▶ DATA BLOCK
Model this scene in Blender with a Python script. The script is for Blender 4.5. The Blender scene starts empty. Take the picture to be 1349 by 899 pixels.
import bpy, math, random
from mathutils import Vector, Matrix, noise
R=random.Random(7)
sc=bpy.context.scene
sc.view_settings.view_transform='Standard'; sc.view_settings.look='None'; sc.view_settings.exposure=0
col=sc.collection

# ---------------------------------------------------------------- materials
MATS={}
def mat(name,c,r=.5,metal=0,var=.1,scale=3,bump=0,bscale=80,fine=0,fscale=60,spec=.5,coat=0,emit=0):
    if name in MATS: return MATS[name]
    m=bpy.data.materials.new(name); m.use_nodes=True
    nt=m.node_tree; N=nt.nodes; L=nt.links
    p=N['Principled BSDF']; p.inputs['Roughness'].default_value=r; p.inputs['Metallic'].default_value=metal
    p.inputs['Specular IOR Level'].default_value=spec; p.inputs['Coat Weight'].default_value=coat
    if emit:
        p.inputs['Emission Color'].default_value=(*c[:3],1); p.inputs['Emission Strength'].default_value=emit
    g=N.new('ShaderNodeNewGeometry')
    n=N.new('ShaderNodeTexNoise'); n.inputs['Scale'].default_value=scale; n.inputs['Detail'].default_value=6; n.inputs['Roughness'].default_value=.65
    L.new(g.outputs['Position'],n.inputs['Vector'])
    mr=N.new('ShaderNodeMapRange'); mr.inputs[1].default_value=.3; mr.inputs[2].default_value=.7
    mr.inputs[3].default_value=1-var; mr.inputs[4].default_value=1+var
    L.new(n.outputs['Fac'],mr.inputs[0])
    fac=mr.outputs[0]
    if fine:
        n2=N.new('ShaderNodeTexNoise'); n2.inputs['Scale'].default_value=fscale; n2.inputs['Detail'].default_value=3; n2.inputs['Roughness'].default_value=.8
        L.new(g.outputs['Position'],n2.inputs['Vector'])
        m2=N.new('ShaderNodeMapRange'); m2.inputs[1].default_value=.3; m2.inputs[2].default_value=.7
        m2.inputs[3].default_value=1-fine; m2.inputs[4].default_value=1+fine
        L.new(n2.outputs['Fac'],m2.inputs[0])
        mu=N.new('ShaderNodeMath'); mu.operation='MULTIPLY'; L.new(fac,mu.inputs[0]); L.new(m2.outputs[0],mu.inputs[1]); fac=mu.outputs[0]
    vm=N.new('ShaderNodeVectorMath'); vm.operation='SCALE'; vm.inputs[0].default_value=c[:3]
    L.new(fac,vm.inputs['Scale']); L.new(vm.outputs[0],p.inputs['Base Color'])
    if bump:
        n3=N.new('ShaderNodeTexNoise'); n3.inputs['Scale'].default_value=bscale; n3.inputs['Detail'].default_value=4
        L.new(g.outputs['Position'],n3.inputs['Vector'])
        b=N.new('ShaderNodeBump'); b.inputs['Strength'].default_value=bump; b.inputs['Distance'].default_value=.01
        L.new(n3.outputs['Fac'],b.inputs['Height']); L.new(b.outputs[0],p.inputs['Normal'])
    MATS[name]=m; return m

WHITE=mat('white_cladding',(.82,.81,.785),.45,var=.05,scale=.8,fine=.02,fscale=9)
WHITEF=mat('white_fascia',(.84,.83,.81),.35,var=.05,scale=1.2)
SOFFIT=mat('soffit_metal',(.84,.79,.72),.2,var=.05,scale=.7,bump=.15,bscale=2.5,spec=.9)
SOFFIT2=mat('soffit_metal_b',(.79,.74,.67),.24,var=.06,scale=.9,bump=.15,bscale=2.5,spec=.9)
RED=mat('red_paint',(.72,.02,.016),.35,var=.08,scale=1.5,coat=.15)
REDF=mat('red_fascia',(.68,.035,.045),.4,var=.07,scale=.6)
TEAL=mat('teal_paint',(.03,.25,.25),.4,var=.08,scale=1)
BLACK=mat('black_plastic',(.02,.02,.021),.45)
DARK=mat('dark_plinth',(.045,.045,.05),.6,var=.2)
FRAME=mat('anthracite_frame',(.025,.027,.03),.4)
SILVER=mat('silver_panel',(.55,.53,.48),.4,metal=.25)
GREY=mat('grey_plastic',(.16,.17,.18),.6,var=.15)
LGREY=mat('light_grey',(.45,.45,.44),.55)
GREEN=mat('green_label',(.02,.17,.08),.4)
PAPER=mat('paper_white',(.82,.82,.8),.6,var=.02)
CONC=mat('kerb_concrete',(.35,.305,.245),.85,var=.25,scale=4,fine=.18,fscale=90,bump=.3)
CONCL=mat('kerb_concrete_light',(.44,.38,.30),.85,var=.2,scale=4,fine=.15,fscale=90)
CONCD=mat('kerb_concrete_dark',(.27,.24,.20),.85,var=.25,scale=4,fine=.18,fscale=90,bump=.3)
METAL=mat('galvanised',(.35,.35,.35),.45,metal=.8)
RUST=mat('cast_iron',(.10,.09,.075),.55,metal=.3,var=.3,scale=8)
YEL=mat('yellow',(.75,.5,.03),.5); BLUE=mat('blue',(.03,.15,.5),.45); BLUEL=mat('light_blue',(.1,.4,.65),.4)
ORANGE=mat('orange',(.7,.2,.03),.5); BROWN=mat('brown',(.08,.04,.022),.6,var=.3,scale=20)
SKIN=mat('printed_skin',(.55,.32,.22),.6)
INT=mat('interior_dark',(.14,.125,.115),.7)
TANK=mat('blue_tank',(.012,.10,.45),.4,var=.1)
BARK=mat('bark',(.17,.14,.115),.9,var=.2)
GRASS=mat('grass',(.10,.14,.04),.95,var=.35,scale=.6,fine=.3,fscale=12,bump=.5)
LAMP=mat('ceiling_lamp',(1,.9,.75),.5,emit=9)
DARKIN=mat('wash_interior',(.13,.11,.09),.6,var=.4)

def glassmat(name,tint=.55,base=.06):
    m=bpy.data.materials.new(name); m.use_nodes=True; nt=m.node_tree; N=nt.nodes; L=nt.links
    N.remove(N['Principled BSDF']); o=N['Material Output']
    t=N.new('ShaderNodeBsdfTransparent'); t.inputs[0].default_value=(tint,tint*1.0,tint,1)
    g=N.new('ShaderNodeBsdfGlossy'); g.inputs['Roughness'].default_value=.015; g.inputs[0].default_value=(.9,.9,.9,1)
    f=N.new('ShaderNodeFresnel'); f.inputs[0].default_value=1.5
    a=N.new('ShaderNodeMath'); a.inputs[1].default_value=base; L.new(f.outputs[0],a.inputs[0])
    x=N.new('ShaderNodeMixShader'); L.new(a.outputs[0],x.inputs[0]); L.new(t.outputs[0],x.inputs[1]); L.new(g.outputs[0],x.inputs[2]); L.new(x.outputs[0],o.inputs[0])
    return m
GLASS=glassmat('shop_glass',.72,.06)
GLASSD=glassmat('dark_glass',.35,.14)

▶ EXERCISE
Exact repetition is required for the lines from the one that contains "DARKIN=mat('wash_interior',(.13,.11,.09),.6,var=.4)" through the final line; leave out everything else.

▶ ANSWER TO THIS TASK
DARKIN=mat('wash_interior',(.13,.11,.09),.6,var=.4)

def glassmat(name,tint=.55,base=.06):
    m=bpy.data.materials.new(name); m.use_nodes=True; nt=m.node_tree; N=nt.nodes; L=nt.links
    N.remove(N['Principled BSDF']); o=N['Material Output']
    t=N.new('ShaderNodeBsdfTransparent'); t.inputs[0].default_value=(tint,tint*1.0,tint,1)
    g=N.new('ShaderNodeBsdfGlossy'); g.inputs['Roughness'].default_value=.015; g.inputs[0].default_value=(.9,.9,.9,1)
    f=N.new('ShaderNodeFresnel'); f.inputs[0].default_value=1.5
    a=N.new('ShaderNodeMath'); a.inputs[1].default_value=base; L.new(f.outputs[0],a.inputs[0])
    x=N.new('ShaderNodeMixShader'); L.new(a.outputs[0],x.inputs[0]); L.new(t.outputs[0],x.inputs[1]); L.new(g.outputs[0],x.inputs[2]); L.new(x.outputs[0],o.inputs[0])
    return m
GLASS=glassmat('shop_glass',.72,.06)
GLASSD=glassmat('dark_glass',.35,.14)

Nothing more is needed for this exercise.